Trade and Industry Minister Rob Davies said equity equivalents was a facility available under the Broad-based Black Economic Empowerment (B-BBEE) Act, and they could apply.

“We are not unrealistic about what we expect in terms of the B-BBEE scorecards. We want to see a progression and incremental progress.

“We are not going to be asking for something ridiculous and the moon,” he said on the sidelines of the official launch of Isuzu Motors South Africa in Port Elizabeth last week.

Davies was responding to reports that South Africa’s major automotive original equipment manufacturers (OEMs) aimed to launch a venture capital fund this year and his previous comments that the vehicle sector was required to achieve a Level 4 B-BBEE grading if it wanted to benefit from the Automotive Production and Development Programme (APDP).

Tim Abbott, the chief executive of BMW South Africa, confirmed earlier this month that the fund would receive R1.75billion a year from OEMs to support black-owned start-up businesses.

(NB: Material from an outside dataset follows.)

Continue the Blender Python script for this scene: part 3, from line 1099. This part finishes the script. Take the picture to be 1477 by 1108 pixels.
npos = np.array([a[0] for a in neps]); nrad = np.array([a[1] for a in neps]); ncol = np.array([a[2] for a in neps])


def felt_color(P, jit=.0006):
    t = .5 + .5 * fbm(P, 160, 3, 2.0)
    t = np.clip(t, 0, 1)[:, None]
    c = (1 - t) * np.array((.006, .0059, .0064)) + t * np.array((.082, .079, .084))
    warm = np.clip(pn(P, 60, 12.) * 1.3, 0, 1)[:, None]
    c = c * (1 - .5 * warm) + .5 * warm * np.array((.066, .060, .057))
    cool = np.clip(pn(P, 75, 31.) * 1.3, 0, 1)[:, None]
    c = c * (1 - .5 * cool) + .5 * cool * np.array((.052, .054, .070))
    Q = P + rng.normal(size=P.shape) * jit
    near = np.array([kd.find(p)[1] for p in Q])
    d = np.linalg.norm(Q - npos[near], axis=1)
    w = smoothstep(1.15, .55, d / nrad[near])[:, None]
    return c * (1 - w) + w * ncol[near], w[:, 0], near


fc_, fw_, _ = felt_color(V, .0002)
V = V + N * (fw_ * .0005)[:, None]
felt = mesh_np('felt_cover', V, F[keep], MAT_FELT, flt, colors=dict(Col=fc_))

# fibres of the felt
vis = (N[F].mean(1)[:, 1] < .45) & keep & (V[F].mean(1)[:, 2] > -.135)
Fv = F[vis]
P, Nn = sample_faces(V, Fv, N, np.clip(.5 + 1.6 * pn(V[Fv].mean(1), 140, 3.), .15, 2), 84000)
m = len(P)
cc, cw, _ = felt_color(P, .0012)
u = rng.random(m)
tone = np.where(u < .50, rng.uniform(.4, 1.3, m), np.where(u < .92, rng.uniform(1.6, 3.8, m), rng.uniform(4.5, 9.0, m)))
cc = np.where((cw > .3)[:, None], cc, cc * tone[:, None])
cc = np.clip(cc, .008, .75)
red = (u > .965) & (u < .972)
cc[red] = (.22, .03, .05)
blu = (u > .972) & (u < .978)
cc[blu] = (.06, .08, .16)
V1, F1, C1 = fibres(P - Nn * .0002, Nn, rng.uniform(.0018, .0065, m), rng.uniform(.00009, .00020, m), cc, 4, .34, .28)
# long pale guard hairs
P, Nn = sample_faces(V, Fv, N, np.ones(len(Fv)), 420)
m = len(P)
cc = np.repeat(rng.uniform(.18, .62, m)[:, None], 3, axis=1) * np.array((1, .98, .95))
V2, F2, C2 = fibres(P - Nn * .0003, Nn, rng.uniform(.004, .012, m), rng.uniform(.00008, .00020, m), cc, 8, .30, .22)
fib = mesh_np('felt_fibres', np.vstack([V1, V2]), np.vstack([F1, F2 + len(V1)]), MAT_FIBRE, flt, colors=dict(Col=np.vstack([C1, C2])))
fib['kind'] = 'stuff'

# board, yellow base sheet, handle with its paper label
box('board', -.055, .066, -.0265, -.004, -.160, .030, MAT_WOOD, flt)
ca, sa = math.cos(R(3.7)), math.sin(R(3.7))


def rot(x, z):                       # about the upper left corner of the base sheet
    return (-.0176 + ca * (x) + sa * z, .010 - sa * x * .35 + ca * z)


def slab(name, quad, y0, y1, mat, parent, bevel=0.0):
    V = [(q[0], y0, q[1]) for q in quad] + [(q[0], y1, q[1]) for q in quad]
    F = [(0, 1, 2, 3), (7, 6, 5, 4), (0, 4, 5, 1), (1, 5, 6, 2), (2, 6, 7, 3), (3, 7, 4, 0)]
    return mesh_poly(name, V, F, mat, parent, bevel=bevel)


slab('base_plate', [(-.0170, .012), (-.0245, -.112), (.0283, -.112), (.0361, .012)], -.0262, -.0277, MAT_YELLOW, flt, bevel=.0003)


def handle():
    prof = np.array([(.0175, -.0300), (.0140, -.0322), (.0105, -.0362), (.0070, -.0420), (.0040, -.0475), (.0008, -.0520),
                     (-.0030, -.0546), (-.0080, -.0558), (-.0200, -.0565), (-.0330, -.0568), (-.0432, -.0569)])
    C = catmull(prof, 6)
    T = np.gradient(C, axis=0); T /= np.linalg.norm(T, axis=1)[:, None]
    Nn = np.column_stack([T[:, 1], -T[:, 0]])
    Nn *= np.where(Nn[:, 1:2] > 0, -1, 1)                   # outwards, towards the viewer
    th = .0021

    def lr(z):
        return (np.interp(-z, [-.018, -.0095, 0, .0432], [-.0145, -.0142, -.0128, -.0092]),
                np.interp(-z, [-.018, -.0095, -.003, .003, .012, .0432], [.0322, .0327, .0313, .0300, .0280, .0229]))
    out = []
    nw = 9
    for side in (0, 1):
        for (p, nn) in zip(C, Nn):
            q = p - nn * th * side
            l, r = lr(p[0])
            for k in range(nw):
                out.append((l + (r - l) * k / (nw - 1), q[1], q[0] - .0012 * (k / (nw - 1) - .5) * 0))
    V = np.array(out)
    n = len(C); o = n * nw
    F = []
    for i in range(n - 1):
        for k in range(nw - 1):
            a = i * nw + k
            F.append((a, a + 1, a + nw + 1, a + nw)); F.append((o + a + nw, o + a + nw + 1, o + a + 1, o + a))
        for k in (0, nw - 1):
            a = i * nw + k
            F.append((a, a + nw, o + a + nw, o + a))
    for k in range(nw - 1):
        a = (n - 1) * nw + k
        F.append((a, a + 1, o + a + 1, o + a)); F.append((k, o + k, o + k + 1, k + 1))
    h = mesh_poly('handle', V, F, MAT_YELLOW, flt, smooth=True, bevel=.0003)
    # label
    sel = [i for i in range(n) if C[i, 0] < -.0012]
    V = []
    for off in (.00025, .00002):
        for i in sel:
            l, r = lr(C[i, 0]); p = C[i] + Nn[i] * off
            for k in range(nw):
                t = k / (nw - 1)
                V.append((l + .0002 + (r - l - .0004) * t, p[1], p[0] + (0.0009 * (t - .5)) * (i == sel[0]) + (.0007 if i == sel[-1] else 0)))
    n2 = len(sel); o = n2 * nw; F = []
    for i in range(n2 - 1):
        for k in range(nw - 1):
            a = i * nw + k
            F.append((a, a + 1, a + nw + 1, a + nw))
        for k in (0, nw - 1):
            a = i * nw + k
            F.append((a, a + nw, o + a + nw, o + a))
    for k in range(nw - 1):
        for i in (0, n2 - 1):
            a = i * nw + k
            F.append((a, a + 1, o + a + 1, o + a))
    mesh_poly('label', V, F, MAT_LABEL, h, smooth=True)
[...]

Abbott added that OEMs would love their investment to be “match-funded by government” to increase the amount available to support black-owned start-up business to R3.5bn a year.

“We (the OEMs) will never give up ownership. This (equity equivalent investment programme) is a clever way of doing it. The dti (Department of Trade and Industry) are very receptive to the idea, and that’s part of the negotiation,” Abbott said.

Davies said the supplier network was one of the most important entries for industrialists.

He said some automotive companies had already been doing work on their own to try to identify potential black-owned companies that could be in their supply network.

New programme

Davies said his department would soon be taking to cabinet the new automotive development programme that would replace the APDP, which expires in 2020.

He said the process to develop the new programme had been “very inclusive and nobody is going to be absolutely surprised by what they see”, although it would “have a few surprises”.

“It’s not that everyone is in 100percent agreement with absolutely everything, so, at the end of the day, we will have to make a call as government.”

But Davies said there would be a large measure of continuity between the new programme and the existing APDP, with a large measure of support for the automotive sector in South Africa, while also seeking to ensure the quid pro quo government needed in terms of job creation, industrial development and supplier development, including black-owned suppliers.

Davies confirmed that there would be an emphasis on the supplier network, because about a quarter of the investment in component manufacturing was required to create the same number of jobs in the automotive manufacturing sector.

“The way we grow jobs and create space for new entrants, particularly black-owned companies, is through the supplier network, and so there will be an emphasis to try to strengthen the auto sector by deepening the supplier presence in South Africa.

“But the details of that still have to go through the cabinet and our own decision-making process,” he said.

Davies previously indicated that he would like a 60percent local content in the vehicle manufacturing sector, but he emphasised this was an “aspirational target over time”.

He said they would certainly seek to deepen local content, but would set the numbers in such a way that it was “reachable, doable and encourages positive change” without driving investors away.